• **Instructions to follow**
Work out how many lines in the data hold the word "script", and reply with that number only.

----- Data rows -----

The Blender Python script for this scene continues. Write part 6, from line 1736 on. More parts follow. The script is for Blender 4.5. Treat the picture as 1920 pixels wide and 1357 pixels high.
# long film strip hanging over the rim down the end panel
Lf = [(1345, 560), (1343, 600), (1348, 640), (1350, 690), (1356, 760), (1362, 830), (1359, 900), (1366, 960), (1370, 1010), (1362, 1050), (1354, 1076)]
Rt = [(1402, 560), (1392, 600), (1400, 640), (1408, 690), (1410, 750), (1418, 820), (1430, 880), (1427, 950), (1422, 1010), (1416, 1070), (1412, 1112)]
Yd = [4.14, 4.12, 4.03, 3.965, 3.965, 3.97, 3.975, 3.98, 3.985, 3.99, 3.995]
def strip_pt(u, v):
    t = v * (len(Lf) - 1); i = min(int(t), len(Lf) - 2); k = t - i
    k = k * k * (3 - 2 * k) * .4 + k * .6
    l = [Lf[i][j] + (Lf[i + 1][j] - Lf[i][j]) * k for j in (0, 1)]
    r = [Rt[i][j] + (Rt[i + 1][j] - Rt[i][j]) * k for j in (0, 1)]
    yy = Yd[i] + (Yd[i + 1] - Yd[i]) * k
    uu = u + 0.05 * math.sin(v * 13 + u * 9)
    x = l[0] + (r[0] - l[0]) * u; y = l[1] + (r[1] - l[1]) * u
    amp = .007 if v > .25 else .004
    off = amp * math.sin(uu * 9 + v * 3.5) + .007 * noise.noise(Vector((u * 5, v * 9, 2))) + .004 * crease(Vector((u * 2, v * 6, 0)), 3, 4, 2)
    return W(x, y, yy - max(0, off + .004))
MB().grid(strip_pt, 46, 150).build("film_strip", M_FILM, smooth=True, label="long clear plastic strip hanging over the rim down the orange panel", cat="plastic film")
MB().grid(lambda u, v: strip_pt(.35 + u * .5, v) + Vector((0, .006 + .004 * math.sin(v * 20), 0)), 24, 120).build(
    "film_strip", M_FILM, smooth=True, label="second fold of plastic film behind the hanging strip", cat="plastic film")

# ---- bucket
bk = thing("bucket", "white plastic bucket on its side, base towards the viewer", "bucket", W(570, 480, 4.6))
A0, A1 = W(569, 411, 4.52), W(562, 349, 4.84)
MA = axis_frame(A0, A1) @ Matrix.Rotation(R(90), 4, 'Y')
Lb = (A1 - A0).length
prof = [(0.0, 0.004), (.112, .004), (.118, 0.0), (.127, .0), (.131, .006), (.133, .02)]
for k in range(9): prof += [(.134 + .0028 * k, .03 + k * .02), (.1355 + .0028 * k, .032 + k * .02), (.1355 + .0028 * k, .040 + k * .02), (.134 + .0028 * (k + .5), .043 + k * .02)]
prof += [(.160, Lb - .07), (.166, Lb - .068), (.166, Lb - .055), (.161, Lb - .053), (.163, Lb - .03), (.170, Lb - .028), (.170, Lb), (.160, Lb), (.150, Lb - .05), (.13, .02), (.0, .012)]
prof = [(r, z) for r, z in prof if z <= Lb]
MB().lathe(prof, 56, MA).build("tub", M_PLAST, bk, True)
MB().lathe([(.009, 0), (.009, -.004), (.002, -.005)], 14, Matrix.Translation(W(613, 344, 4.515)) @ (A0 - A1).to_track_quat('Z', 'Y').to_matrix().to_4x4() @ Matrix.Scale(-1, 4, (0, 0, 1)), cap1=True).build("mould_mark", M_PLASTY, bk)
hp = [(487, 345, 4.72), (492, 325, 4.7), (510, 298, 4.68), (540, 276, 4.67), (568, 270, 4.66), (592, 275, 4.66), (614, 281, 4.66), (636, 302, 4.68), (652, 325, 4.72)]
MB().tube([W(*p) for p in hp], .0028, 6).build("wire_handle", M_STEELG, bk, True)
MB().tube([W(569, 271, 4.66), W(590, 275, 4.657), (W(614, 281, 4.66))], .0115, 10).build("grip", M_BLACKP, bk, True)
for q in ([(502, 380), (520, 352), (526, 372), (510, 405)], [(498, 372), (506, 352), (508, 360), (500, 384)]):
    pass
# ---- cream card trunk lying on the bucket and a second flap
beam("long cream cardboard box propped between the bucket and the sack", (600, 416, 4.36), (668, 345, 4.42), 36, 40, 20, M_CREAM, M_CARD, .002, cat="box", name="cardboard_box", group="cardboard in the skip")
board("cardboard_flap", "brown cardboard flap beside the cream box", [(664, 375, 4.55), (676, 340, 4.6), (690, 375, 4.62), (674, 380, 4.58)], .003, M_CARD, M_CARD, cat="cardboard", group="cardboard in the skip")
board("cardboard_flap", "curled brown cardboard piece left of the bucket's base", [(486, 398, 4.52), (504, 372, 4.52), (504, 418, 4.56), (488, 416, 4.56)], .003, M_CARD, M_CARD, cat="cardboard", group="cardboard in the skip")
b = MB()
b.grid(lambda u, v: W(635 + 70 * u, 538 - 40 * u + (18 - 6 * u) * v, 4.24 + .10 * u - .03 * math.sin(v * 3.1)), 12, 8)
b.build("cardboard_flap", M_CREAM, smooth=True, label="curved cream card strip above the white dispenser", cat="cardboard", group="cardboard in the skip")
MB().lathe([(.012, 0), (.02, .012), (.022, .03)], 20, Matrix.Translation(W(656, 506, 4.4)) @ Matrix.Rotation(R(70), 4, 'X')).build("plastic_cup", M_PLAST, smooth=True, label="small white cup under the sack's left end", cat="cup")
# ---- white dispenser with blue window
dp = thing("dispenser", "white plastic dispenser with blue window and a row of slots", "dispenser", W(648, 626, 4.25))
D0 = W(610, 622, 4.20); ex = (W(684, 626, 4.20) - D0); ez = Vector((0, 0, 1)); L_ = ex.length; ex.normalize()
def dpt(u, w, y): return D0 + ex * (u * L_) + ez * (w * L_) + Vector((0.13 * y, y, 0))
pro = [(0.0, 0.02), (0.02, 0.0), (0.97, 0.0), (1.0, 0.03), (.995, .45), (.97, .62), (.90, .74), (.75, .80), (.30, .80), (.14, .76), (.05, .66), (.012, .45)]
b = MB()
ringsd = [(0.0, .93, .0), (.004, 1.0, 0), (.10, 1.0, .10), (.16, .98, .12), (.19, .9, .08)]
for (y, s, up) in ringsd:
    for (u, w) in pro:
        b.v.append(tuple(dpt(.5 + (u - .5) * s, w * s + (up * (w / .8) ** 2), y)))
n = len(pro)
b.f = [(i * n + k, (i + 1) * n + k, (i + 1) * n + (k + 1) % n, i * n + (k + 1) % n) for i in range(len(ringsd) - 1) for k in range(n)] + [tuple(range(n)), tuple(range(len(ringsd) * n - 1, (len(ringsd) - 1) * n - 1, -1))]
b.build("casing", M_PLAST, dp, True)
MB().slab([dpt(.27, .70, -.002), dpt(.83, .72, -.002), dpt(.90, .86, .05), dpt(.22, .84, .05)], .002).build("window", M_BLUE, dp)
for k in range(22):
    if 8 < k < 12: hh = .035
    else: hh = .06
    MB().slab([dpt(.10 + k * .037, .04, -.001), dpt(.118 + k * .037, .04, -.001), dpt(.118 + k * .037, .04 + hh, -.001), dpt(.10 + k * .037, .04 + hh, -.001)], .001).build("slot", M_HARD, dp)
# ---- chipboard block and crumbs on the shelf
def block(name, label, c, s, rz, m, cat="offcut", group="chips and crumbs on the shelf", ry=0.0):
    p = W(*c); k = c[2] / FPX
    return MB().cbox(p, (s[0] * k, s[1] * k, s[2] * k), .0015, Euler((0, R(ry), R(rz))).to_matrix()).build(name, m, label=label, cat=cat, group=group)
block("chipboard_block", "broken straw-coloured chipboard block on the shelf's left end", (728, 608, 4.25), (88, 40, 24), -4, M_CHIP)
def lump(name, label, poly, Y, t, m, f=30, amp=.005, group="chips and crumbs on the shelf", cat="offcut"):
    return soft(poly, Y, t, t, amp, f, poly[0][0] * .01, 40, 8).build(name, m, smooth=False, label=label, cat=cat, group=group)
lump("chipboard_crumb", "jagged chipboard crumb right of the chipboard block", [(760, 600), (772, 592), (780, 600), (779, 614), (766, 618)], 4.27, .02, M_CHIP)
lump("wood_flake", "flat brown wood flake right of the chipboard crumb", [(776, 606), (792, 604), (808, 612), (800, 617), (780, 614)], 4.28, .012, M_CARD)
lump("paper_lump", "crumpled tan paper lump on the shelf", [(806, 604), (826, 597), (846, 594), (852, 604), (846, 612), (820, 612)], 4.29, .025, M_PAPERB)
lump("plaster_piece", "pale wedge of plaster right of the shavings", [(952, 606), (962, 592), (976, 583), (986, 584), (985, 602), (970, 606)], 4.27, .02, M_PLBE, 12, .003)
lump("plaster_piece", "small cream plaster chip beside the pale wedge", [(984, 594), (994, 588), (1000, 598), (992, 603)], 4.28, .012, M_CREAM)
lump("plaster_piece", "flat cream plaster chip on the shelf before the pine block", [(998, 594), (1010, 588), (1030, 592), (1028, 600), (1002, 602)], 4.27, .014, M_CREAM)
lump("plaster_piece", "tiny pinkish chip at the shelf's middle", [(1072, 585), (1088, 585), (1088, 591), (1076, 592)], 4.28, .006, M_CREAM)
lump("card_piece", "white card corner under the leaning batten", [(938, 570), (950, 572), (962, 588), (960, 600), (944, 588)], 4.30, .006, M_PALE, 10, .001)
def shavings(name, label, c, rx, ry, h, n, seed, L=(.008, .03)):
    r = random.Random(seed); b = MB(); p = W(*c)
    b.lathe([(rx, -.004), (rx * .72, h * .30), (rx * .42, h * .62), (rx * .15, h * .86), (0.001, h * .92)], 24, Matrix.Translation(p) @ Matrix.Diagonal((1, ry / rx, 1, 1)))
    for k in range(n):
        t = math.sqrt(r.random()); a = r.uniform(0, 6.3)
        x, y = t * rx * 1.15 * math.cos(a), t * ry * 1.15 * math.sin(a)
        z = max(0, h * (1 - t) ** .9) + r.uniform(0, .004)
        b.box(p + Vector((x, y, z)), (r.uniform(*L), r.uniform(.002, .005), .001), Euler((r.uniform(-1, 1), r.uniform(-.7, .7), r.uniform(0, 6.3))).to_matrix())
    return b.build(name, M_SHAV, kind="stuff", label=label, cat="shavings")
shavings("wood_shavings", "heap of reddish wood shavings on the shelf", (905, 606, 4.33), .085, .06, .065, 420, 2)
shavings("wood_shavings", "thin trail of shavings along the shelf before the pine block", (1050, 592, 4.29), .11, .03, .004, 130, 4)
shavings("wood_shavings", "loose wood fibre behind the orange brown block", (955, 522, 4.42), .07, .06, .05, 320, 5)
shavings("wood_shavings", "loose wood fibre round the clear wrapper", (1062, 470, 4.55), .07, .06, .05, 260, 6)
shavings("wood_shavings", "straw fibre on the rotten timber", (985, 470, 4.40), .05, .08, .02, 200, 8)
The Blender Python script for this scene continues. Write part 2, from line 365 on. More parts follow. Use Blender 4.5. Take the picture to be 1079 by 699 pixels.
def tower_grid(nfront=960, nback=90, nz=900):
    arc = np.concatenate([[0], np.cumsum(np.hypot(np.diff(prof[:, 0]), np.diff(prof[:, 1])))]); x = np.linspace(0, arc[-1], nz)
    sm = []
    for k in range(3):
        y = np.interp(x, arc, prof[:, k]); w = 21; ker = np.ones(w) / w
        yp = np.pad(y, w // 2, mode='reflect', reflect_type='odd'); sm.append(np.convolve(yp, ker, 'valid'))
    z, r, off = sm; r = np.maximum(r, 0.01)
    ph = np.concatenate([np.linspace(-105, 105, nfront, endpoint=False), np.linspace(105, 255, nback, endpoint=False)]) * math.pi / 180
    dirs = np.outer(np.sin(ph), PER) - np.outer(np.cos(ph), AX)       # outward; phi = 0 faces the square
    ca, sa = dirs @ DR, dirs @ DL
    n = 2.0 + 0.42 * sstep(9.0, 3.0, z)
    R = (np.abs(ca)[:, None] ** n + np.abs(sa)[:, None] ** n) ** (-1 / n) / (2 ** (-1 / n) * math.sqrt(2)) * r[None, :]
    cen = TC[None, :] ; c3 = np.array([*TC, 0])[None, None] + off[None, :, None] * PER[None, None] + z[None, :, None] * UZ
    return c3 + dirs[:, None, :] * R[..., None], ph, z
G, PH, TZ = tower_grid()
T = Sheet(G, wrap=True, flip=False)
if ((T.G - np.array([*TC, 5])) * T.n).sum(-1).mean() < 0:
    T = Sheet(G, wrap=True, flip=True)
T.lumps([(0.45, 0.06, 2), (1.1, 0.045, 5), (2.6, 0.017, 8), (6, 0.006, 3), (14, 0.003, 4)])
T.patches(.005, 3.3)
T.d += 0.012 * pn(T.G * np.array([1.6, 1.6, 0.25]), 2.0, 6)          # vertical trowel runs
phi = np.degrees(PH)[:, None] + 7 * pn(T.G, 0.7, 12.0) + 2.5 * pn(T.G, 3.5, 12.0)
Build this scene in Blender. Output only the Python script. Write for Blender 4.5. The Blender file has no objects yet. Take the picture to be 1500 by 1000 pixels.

-----

• **Response to this exercise**
3